Und wie relevant seine Thesen sind, zeigt das Sprichwort der bellenden Hunde nach einem Treffer. Die Gegner von Musk spielen sein Spiel perfekt mit. So ist es leider fast immer, wenn moralische Empörung den Verstand vernebelt und Menschen anderer Meinung mit der Aufforderung „Schämt euch!“ in die bevorzugt rechte Ecke gestellt werden. Der öffentliche Diskurs wird nicht nur durch Trumps und Musks skrupellose Methoden deformiert, sondern auch von ihren stets empörten Gegnern, die lieber dem Jakobinismus frönen, als sich der Mühe zu unterziehen, mit dem sanften Zwang des Arguments zu überzeugen.
Für
gewöhnlich ebben derartige Erregungswellen bald ab. Meistens folgt
dann: nichts. Es wäre gut, wenn es diesmal anders abliefe. Warum Musk mit der Wahlempfehlung für die AfD auch wirtschaftlich falsch liegt, ist gut zu begründen und vom neuen WELT-Chefredakteur Jan Philipp Burgard in seiner Antwort auf Musk schon präventiv dargelegt.
Viel schwieriger wird es, glaubhaft zu erklären, wie die Hoffnung für den Standort Deutschland aussehen soll.
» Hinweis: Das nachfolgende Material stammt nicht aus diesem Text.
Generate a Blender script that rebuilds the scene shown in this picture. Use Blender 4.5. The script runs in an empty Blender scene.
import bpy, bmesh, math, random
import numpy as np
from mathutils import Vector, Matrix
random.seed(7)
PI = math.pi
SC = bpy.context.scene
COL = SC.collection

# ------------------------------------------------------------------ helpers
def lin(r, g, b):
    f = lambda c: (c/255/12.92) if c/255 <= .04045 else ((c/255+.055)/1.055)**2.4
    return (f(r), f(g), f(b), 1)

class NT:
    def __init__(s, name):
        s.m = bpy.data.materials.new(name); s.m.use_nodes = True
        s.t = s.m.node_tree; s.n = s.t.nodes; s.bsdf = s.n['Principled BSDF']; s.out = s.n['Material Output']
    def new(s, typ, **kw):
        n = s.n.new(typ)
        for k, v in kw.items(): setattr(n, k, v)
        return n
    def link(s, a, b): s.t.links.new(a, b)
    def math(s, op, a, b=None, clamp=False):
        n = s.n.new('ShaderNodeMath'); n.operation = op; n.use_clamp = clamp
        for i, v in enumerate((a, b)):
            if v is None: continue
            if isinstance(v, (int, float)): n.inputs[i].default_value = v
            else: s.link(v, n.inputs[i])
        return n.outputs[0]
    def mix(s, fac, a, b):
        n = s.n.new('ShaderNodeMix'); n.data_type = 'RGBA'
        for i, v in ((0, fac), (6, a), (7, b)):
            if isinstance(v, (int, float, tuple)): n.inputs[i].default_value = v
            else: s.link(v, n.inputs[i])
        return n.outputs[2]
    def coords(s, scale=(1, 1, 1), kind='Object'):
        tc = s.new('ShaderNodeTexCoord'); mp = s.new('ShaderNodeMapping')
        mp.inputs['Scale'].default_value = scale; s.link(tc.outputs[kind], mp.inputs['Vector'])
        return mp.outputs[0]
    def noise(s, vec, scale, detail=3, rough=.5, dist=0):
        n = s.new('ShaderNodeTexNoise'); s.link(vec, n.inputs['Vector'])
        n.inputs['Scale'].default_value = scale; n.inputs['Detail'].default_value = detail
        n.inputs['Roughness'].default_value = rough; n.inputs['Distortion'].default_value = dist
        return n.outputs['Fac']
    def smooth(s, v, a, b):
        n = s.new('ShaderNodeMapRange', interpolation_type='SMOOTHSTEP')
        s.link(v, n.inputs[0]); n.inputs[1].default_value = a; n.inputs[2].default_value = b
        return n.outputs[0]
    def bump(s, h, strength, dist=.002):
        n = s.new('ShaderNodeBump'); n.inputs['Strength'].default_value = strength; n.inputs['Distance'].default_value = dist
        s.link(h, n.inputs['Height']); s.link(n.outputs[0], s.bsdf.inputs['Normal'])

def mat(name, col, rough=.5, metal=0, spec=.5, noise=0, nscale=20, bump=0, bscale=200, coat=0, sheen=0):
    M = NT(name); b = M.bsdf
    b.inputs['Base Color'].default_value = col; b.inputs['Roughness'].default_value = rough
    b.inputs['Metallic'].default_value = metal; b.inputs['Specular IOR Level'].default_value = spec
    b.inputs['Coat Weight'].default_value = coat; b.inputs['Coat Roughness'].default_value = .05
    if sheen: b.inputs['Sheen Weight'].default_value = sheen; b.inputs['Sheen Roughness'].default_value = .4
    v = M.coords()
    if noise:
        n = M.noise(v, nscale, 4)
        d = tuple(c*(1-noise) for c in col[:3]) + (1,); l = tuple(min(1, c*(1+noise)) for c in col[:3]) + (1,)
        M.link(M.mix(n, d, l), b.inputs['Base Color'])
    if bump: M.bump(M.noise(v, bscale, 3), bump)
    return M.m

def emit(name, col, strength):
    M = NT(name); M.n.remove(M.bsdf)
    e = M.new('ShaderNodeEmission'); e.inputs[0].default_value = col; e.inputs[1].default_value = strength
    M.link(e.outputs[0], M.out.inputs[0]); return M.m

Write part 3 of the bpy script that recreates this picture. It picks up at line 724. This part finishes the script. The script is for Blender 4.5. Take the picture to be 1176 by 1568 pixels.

Die Strukturprobleme von verschlafener Digitalisierung, fehlgesteuerter Migration, überbordender Bürokratie, ausufernder Sozialgesetzgebung, Überalterung der Gesellschaft, Anspruchsdenken und abschlaffender Leistungsbereitschaft sind so massiv, dass es eines Kraftaktes der Parteien der Mitte bedürfte, um sie in den Griff zu bekommen.
So wie Gerhard Schröder das Land mit der Agenda 2010 durch Zumutungen wieder auf die Erfolgsspur brachte, bräuchte es heute einen Kanzler, der eine Agenda 2030 formuliert und durchsetzt. Die Rolle kann wohl nur Friedrich Merz zukommen. Die Frage ist, ob er sie auch annimmt.
Elon Musks Intervention als unerbetene Einmischung fremder Mächte abzutun ist vermutlich nicht ausreichend. Immerhin ist Musk mit seinem Tesla-Werk in Brandenburg auch einer der größten Investoren in Deutschland in den letzten Jahren gewesen. Wenn ein Unternehmer dieses Kalibers die Schwächen des Standorts schonungslos benennt, sollte man besser damit beginnen, diese zu beheben, als den Überbringer der Botschaft, in diesem Fall also die WELT AM SONNTAG, zu steinigen.
Boris Palmer ist Oberbürgermeister von Tübingen (parteilos). Bis Mai 2023 war er Mitglied der Grünen.